Amed Bali

by Nick on May 18, 2007

by Nick | May 18th, 2007  

amedAmed is located on the SE corner of Bali. The coastal strip from Amed to Aas is often referred to as ‘Amed’, but there are a few villages along the way including, Jemeluk, Bunutan, Lipah and Selang. The landscape is a series of headlands overlooking bays, lined with fishing boats. The local economy is supported by farming cattle and corn, fishing, diving and the hotel trade. The hole area is connected by one narrow road. Amed is ideal for people looking for a quiet place to relax. The coastal road was completed a couple of years ago and now you can drive all the way from Tirtaganga to Ujung in a clockwise manner, if you so desired.

Why would you go to Amed?
Peace and quiet.
Snorkeling / diving.
A more low-key Balinese village scene than the main tourist areas.
Part of a tour around the island.


Getting to Amed:
To get to Amed from Kuta, you jump on the Bypass heading to Sanur, exiting Sanur the Bypass splits in 2, you take the one going right, which will turn into the coastal highway heading east. You can make Candi Dasa in 2 hour from Kuta and after going through Tirtaganga, reach Amed proper in about 3.5-4 hours depending on how fast you go, how many times you stop etc. Distances are deceptive out here, so allow yourself 4 hours and you’ll be good.

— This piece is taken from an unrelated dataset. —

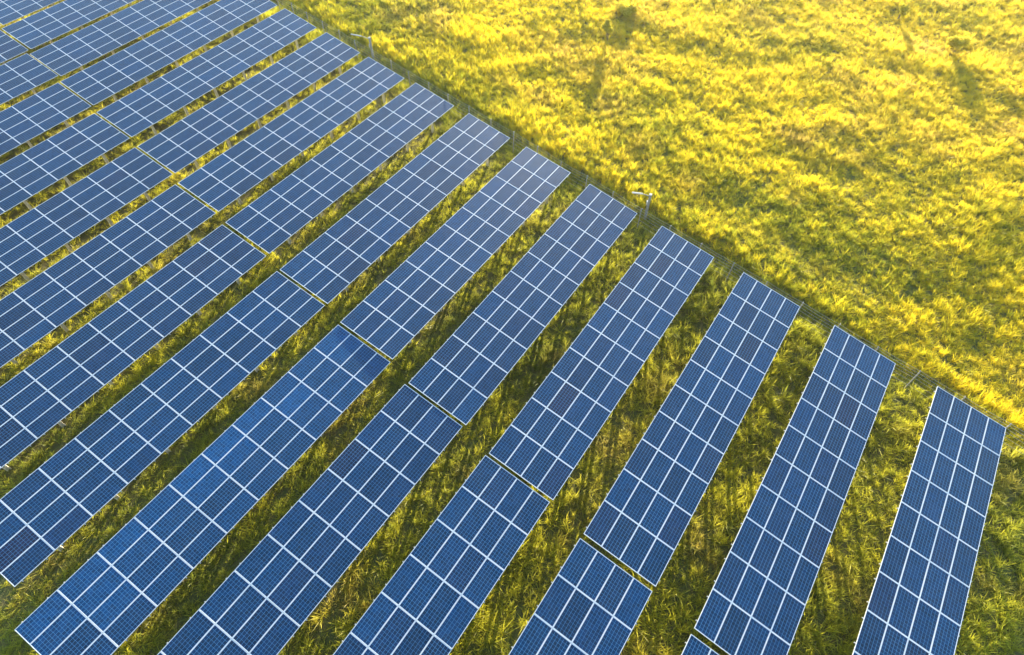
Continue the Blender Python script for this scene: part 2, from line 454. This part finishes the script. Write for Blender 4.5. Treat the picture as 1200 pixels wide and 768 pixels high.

How to explore the Amed area:
The Amed area is in the ‘corn belt’ a fact which becomes obvious when you’re there. The lack of rivers and streams, plus the mass of large volcanic boulders strewn across the landscape, means rice farming is not possible. The drive from Amed around to Ujung will take around 3 hours and it is particularly enjoyable to wave at the smiling local kids. A car with driver, or self drive car would be the best way to explore the Amed area. As the coast turns west the vegetation increases and one is back into the rice belt at Ujung. The coastal road is narrow, but in okay condition, there are steep sections near the village of Seraya.

Places to stay:
When you first come into Amed from the north you may be confused as to what the fuss is about. Amed is tiny and somewhat rundown. Give yourself a chance to check out some of the accommodation options around the coast, the heaviest density of places being from Bunutan to Lipah. The tourist stuff comes to a halt at Aas and continues again a kilometer or so east of Ujung water palace with a small line of quality guest houses.

Nightlife in Amed:
Amed is a picture of tranquility at night. It pitch dark outside with little traffic. You don’t go there for nightlife and there really isn’t any. The Pavillion south of Selang as well as other places puts on a joged dance, allowing tourists to get up and make a fool of themselves. Its fun and after a glass or 2 of arak nobody cares.

Activities in Amed:
Amed gained in popularity due to scuba diving. The best diving is off of Jemeluk, with a 40m coral wall. Dive operators in the area can accommodate PADI courses and pleasure dives as well as snorkeling.

Amed Cafe Divers
At Amed Cafe (Pondok Kebun Wayan)

Amed Dive Center
At Hotel Ayah.


Euro Dive
In Congkang

At Diver’s Cafe & Bungalows

Wirata Dive School
At Puri Wirata in Bunutan.


RICH May 18, 2007 at 11:56 am

My last visit there (2006) was a bit of a disappointment–the waves were high, so the diving was not great; murky waters. The seaside restaurants were infested with flies and the flypaper used on the dining tables, which were covered with carcasses, was NOT appetizing. But there is some nightlife at Wawa Wewe Bar, near Hidden Paradise, which is an OK place to stay, and very open to bargaining. There’s a band at Wawavplaying the usual Bali reggae and classic rock standards and it’s really the only thing happening at night. Food was good too, and icy cold beer, though not the cheapest in the area. It is a great drive, though, going north from, say, inland Klungkung, then east towards Amed. The coastal road back from Amed to Candidasa is wonderful, though really steep in places, as Nick notes–I was driving a Jimny and I wouldn’t have wanted to try going the other way, up the hills–not enough power! It’s another world for the people living there–very dry, rural, and hot. This is a great one or two night trip, and a good intro to the east coast area.


Chris W May 19, 2007 at 10:26 am

It seems that flies aer common in the wet season. Some friends visited Amed in December and the highlight of their trip were dark forbidding skies and many water spouts. Anyway, the circle road around Seraya is great for a bike ride in any direction. Clockwise is better with more downhills.